Há várias empresas brasileiras no Peru, principalmente a Petrobras, que produz petróleo e gás lá. A estatal brasileira está em cinco postos de gás. O gás, aliás, é a grande esperança do povo peruano. O pessoal de Humala não ameaça com expropriação, mas diz que quer que a Petroperu, que havia vendido todas as suas concessões, volte a explorar gás e petróleo com sócios. A mesmíssima conversa de Evo Morales, que dizia querer apenas que a YPFB fosse sócia da Petrobras, até baixar um decreto que assume a propriedade das multinacionais, inclusive da Petrobras. Quatro grandes empreiteiras brasileiras estão no Peru: Odebrecht, Camargo Corrêa, Andrade Gutierrez e Queiroz Galvão. O BNDES tem US$ 400 milhões para financiar as operações brasileiras lá, mas, até agora, o dinheiro não saiu da Avenida Chile; felizmente. É que o governo de Alejandro Toledo não quer saber de dar garantias do Tesouro peruano às operações privadas. Toledo sabe o que faz. Aqui, o governo Fernando Henrique negava esse tipo de aval, porém, no governo Lula, a garantia passou a ser concedida. Estão no Peru também AmBev, Natura, Votorantim, Vale e outras grandes empresas brasileiras.
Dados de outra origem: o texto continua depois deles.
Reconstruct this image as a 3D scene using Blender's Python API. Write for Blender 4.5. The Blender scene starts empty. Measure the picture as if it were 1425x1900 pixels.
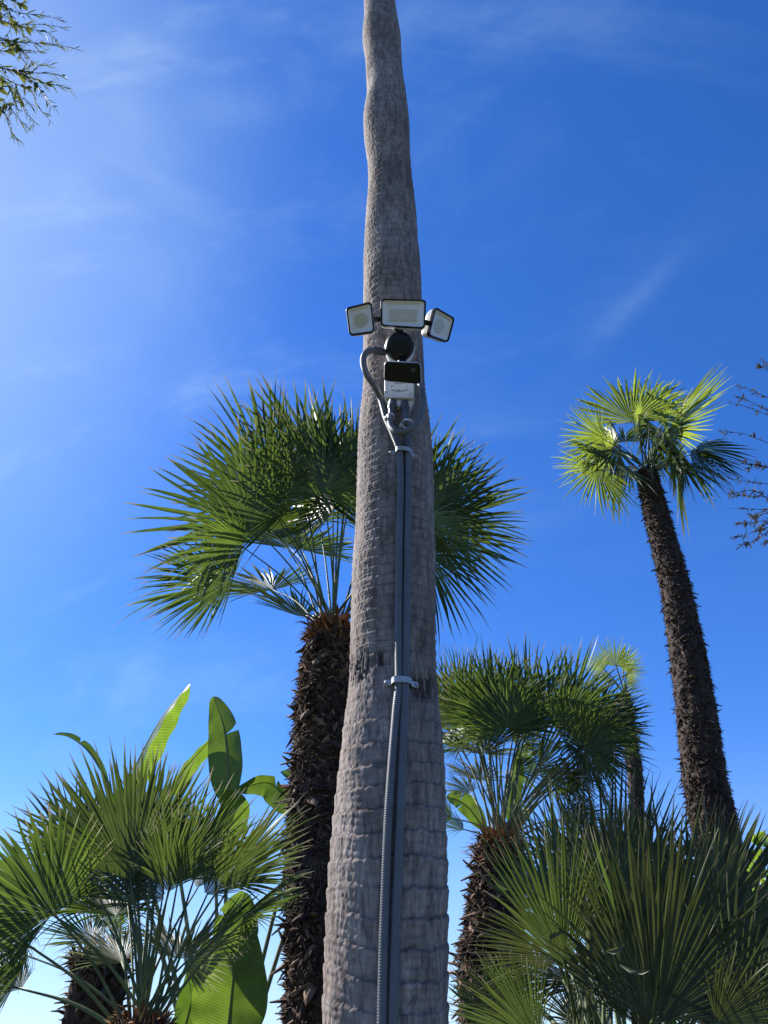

No programa macroeconômico, o candidato Ollanta Humala deixou de lado toda a retórica radical para defender o seguinte: austeridade nos gastos públicos, metas de inflação e câmbio flutuante. Isso soa familiar? O fiador desse programa é um ex-diretor do Banco Central.

Toledo assumiu como um presidente "cholo". Foi comemorado como um fenômeno igual ao de Evo Morales. Mas acabou decepcionando. Um estudo do Banco Mundial mostra que, nos anos Toledo, o país cresceu, mas as pessoas não melhoraram de vida. O crescimento se concentrou em setores que empregam pouco, como a mineração; ou empregam mal, como a agricultura.

O Peru é um enigma. Ollanta Humala é imprevisível. Ele tem linguagem ambígua, como Morales, mas, ao contrário do líder boliviano, não saiu do movimento social, e, sim, das Forças Armadas. Tem um programa econômico conservador como Lula. Não tem quadros para governar, igual a Morales. Racha o país como Hugo Chávez. Tudo é incerto, mas, nestes estranhos tempos de hoje, o mercado acha que o risco-Peru está diminuindo.

A COMEMORAÇÃO foi um pouco cedo. Publiquei aqui que a Câmara Americana de Comércio entendeu que o senador americano Charles Grassley iria propor o fim da sobretaxa ao álcool. Ele informa de lá, pela embaixada americana, que não está pensando nisso. Era mesmo esmola demais!